Le conseguenze della gestione di questo
grande numero di atleti sono sicuramente positive, soprattutto nell’ottica di
una crescita tecnica e organizzativa, con uno sviluppo di gare sempre più
performanti, anche se a tale situazione non sempre corrisponde la disponibilità
di strutture adeguate (impianti per le gare e numero di gare per categoria
soprattutto).
E' chiaro che questi numeri, se
cresceranno porranno in seria difficoltà la Federazione, e conseguentemente
bisognerà attuare una politica che preveda, oltre ai necessari investimenti
sulla promozione e l’immagine del movimento, anche quelli sugli impianti. E’ da
rilevare che non tutte le realtà schermistiche sono strutturate per fare la
scherma con numeri crescenti. Mentre in ogni città vi sono campi da tennis
(comunali) e innumerevoli e difficilmente gestibili palestre per
basket/pallavolo (comunali e provinciali, specie scolastiche), ma mancano del
tutto idonei impianti adeguati alla scherma vera e propria.

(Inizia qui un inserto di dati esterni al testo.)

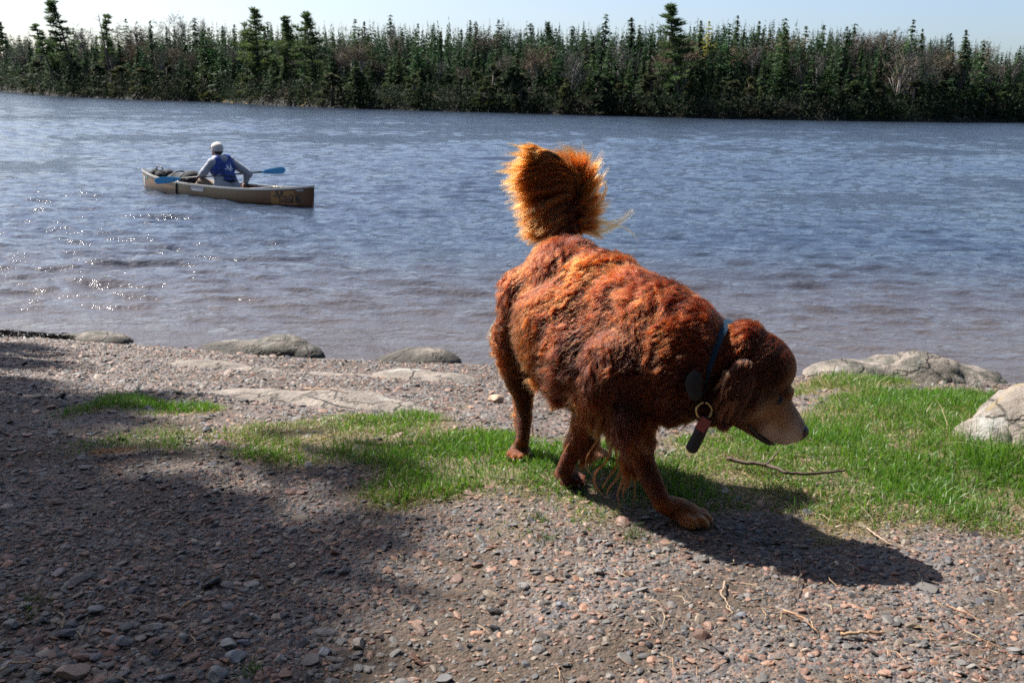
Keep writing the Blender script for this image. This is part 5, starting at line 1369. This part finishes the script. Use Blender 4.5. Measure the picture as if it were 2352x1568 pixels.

Sarebbe auspicabile concepire una
strategia di alto profilo, con il totale coinvolgimento delle Istituzioni
centrali e locali, le quali dovrebbero essere sensibilizzate al recepimento
delle esigenze della scherma e ai suoi benefici, non solo sportivi ma
soprattutto sociali, che vanno dal breve, al medio ed al lungo termine della
vita. Si potrebbe arrivare ad un accordo quadro con il Ministero della Pubblica
Istruzione affinché nelle scuole i docenti di educazione fisica insegnino i
movimenti base della scherma, così come fece a suo tempo la FIPAV (Federazione
Pallavolo), garantendo una istruzione minima ai diplomati ISEF, al fine di
aprire nello studente, futuro atleta, l'ipotesi di affrontare uno sport diverso
dal calcio, il quale negli anni '70 in Italia imperava per mancanza di offerta
alternativa, mentre adesso è una sorta di dogma intoccabile.
Una sinergia tra i soggetti in
causa, dovrebbe portare a guardare al sistema scherma come alla prima delle
eccellenze sportive cui fare riferimento e sulla quale puntare a livello
sociale. Questo è l'augurio che faccio a chiunque prenderà in mano le sorti
della nostra prestigiosa Federazione.